Monday, August 31, 2009

Fervent fans want `Blood'


The bomb that shattered the living room left carnage in its wake.

The floor is slick with blood, tattered bodies litter the room, and an unrecognisable goo stuck to the wall spurts mauve blood.

"I'm gonna ask everyone to clear the set who is not actually dying on it," yells Scottie Gissel, a first assistant director for the hit vampire series True Blood.

True Blood is based on the Southern Vampire books by Charlaine Harris.

Alan Ball, who created Six Feet Under and wrote American Beauty, brought True Blood to TV in 2008, where it emerged as the most popular show in the United States.

An average of 7.8 million US viewers were watching by the end of the first season.

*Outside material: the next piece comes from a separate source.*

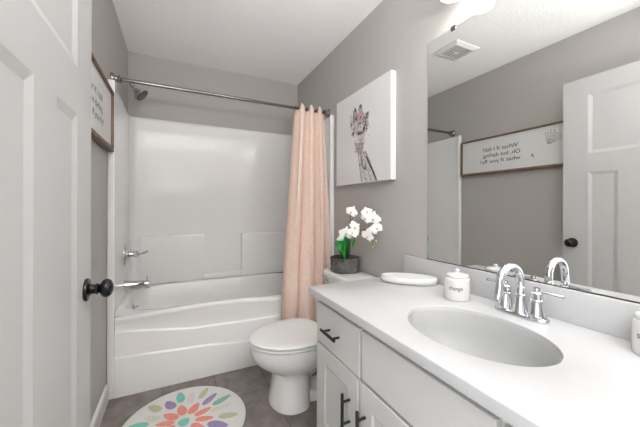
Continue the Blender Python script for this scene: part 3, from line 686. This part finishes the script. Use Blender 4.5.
def flower(u, v, size, tilt, d=-0.012, spin=0.0):
    c = fpt(u, v, d); bm = new()
    f = (Vector((0, 0, 1.14))-c); f.z = 0; f.normalize(); f = (f+Vector((tilt[0], 0, tilt[1]))).normalized()
    s_ = f.cross(Vector((0, 0, 1))).normalized(); up = s_.cross(f)
    for ang, L, W in ((90, .95, .62), (210, .92, .58), (330, .92, .58), (8, 1.0, .98), (172, 1.0, .98)):
        a = math.radians(ang+spin); d1 = s_*math.cos(a)+up*math.sin(a); d2 = f.cross(d1); rows = []
        fr_ = 0.0015 if W > .5 else 0.0
        for i in range(7):
            q = i/6; ww = W*size*max(.03, math.sin(PI*(0.12+0.88*q)**0.8))*0.62
            if i == 6: ww = W*size*.22
            p = c+d1*(L*size*q)+f*(fr_+size*(0.22*q-0.30*q*q))
            rows.append([bm.verts.new(p+d2*(ww*k)-f*(0.10*ww*k*k)) for k in (-1, -.5, 0, .5, 1)])
        for a_r, b_r in zip(rows, rows[1:]):
            for k in range(4): bm.faces.new((a_r[k], a_r[k+1], b_r[k+1], b_r[k]))
    lathe(bm, [(0, 0), (.10*size, .0), (.17*size, .12*size), (.12*size, .30*size), (0, .34*size)], c+f*0.001-up*(.06*size), f-up*0.5, 10, mi=1)
    obj('flower', bm, [M_petal, M_lip], orc, 180)
for u, v, sz, tl, d, sp in ((351.5, 211.5, .030, (-.5, .2), -.01, 25), (346, 233.5, .034, (-.3, .1), -.03, 8), (342.3, 239, .027, (-.2, -.4), -.035, -20), (354.8, 227, .030, (.3, .1), -.02, 60), (352.5, 232.5, .028, (.1, .3), -.03, 20), (367, 211.5, .027, (.2, .5), -.005, -15), (366, 218, .027, (-.5, .1), -.02, 40), (373, 218.5, .035, (.1, .0), -.02, 12), (377, 227.5, .030, (.4, .2), -.005, -10), (367.5, 235.5, .029, (-.3, -.2), -.02, 30), (372.5, 230.5, .026, (.1, -.1), -.02, 0)):
    flower(u, v, sz*1.45, tl, d, sp)
for u, v in ((370.5, 242), (376, 240.5), (373, 247), (374.5, 243.5)):
    bm = new(); c = fpt(u, v); lathe(bm, [(0, -.008), (.005, -.005), (.0065, 0), (.005, .006), (0, .010)], c, (0.2, -.2, -1), 12); obj('bud', bm, M_bud, orc, 60)

# ------------------------------------------------------------------ things on the counter
ZT = CZ+0.0006
bm = new(); cd = Vector((1.030, 1.103, 0)); ua = Vector((.717, -.697, 0)); ub = Vector((.697, .717, 0))
def dr(a, b, z): return [cd+ua*(a*math.cos(2*PI*i/64))+ub*(b*math.sin(2*PI*i/64))+Vector((0, 0, ZT+z)) for i in range(64)]
ring_loft(bm, [dr(.116, .046, 0), dr(.128, .058, .003), dr(.133, .064, .011), dr(.133, .064, .027), dr(.131, .062, .033), dr(.126, .057, .0345), dr(.120, .051, .033), dr(.112, .044, .031), dr(.08, .030, .0305)])
o = obj('oval_dish', bm, M_dish, None, 50, base=(1.03, 1.103, ZT)); tag(o, 'flat oval white dish at the far end of the counter', 'dish')

def jar(name, x, y, label, word, toff, tw):
    r = 0.0475
    j = thing(name, label, 'jar', (x, y, ZT), 'white lettered canisters on the counter')
    bm = new(); lathe(bm, [(0, 0), (r-.004, 0), (r-.001, .0015), (r, .005), (r+.0004, .02), (r, .078), (r-.001, .085), (r-.003, .088), (r-.006, .088), (r-.006, .083), (0, .083)], (x, y, ZT), (0, 0, 1), 48); obj('jar_body', bm, M_jar, j, 40)
    bm = new(); lathe(bm, [(0, 0), (r-.006, 0), (r-.0045, .002), (r-.0045, .010), (r-.007, .0135), (r-.018, .0165), (.011, .0182), (.007, .0195), (.007, .022), (.009, .0245), (.0095, .028), (.007, .031), (0, .032)], (x, y, ZT+.0883), (0, 0, 1), 48); obj('jar_lid', bm, M_jar, j, 40)
    t = text_bm(word, 0.022); xs = [v.co.x for v in t.verts]; a, b = min(xs), max(xs)
    th0 = math.atan2(-y, -x)
    rr = r+0.0008
    for v in t.verts:
        th = th0+toff+((v.co.x-a)/(b-a)-.5)*tw/rr; v.co = Vector((x+rr*math.cos(th), y+rr*math.sin(th), ZT+.044+v.co.y))
    obj('lettering', t, M_ink, j, 0, label='dark lettering')
jar('lidded_jar', 1.030, 0.826, 'white lidded jar lettered change between dish and faucet', 'change', -0.10, 0.052)
jar('lidded_jar', 1.0885, 0.284, 'white lidded jar cut by the right edge of the photo', 'save', -0.45, 0.040)

# ------------------------------------------------------------------ round rug
RX, RYc, RR = 0.044, 1.694, 0.310
bm = new()
rug_r = lambda r, z: [(RX+r*math.cos(2*PI*i/96), RYc+r*math.sin(2*PI*i/96), z) for i in range(96)]
ring_loft(bm, [rug_r(RR, .0006), rug_r(RR+.001, .005), rug_r(RR-.003, .010), rug_r(RR-.012, .0115), rug_r(.15, .0115)])
def petal(u, v, du, dv, w_, mi, out=None):
    """an oval of dyed pile: centre pixel, tip pixel offset, half width in metres"""
    c = at(u, v, 2, .0115); t = at(u+du, v+dv, 2, .0115); d = (t-c); L = d.length; d.normalize(); s_ = Vector((-d.y, d.x, 0))
    P = []
    for i in range(28):
        a = 2*PI*i/28; wob = 1+0.06*math.sin(3*a+u)
        P.append(c+d*(L*math.cos(a)*wob)+s_*(w_*math.sin(a)*(1-0.22*math.cos(a))*wob)+Vector((0, 0, .0006)))
    poly(bm, P, mi)
petal(185.5, 422.8, 3.2, -4.2, .028, 1)
# petals laid out round the flower's middle: ring radius, half length, half width
fc = Vector((0.046, 1.697, 0.0121))
def ringpetal(ang, r, L, W, mi):
    a = math.radians(ang); d = Vector((math.cos(a), math.sin(a), 0)); s_ = Vector((-d.y, d.x, 0)); c = fc+d*r
    poly(bm, [c+d*(L*math.cos(q))+s_*(W*math.sin(q)*(1-.25*math.cos(q))) for q in [2*PI*i/28 for i in range(28)]], mi)
for a in (98, 60, 21, -16, 135, 167, -52, -90, -126, -162): ringpetal(a, .097, .047, .024 if a in (98, 60, 135) else .020, 2)
# outer ring: angle, radius, half length, half width, colour (1 teal 2 coral 3 sage 4 lavender 5 pale 6 blush 7 green)
for a, r, L, W, mi_ in ((95, .222, .052, .023, 1), (79, .190, .050, .020, 6), (62, .230, .054, .018, 3), (44, .188, .058, .020, 4), (25, .218, .060, .021, 7), (8, .182, .062, .017, 5), (-15, .218, .050, .022, 3), (-34, .182, .056, .025, 4), (-52, .222, .052, .021, 1),
        (113, .187, .045, .026, 4), (130, .234, .046, .024, 3), (149, .185, .046, .022, 5), (163, .226, .048, .022, 1), (182, .186, .048, .023, 3), (200, .226, .048, .022, 4), (218, .188, .048, .022, 6), (235, .228, .048, .022, 7), (254, .188, .048, .022, 5), (272, .226, .050, .023, 3), (290, .186, .050, .022, 4)):
    ringpetal(a, r, L, W, mi_)
o = obj('round_rug', bm, [M_rug, M_teal, M_coral, M_sage, M_lav, M_pale, M_blush, M_green], None, 30, base=(RX, RYc, 0))
tag(o, 'round cream rug with a multicoloured petal flower on the floor', 'rug')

With a fervent fan base, including nearly a half-dozen fan-run websites, True Blood is hoping to prove in its sophomore season that even in the Twilight age of vampire overkill, it can maintain its success.

True Blood takes place in a world where vampires have come out of the coffin, so to speak, aided by the invention of a synthetic blood substitute called "Tru Blood" that keeps their primal appetites at bay.

Still, prejudice against the undead abounds, with many of the show's human characters motivated by a hate and fear that is as destructive as even the most unrepentant bloodsucker.

Season one established the main action: True Blood is set in the fictional backwater town of Bon Temps, where a telepathic good girl named Sookie Stackhouse (Anna Paquin) works as a waitress in a raucous bar called Merlotte's.

When a mysterious vampire named Bill Compton (Stephen Moyer) comes to town, Sookie falls in love with him.

A high body count and muddy graveside sex ensue.

Ball initially read Dead Until Dark, the first in Harris' Southern Vampire series, five years ago.

By the time Six Feet Under was filming its final season, he was interested in bringing the books to television.

Ball says the cultural clout of his broodingly dark funeral-parlour drama left critics and the public unsure what to think of the zany, Saturday-matinee movie serial that is True Blood.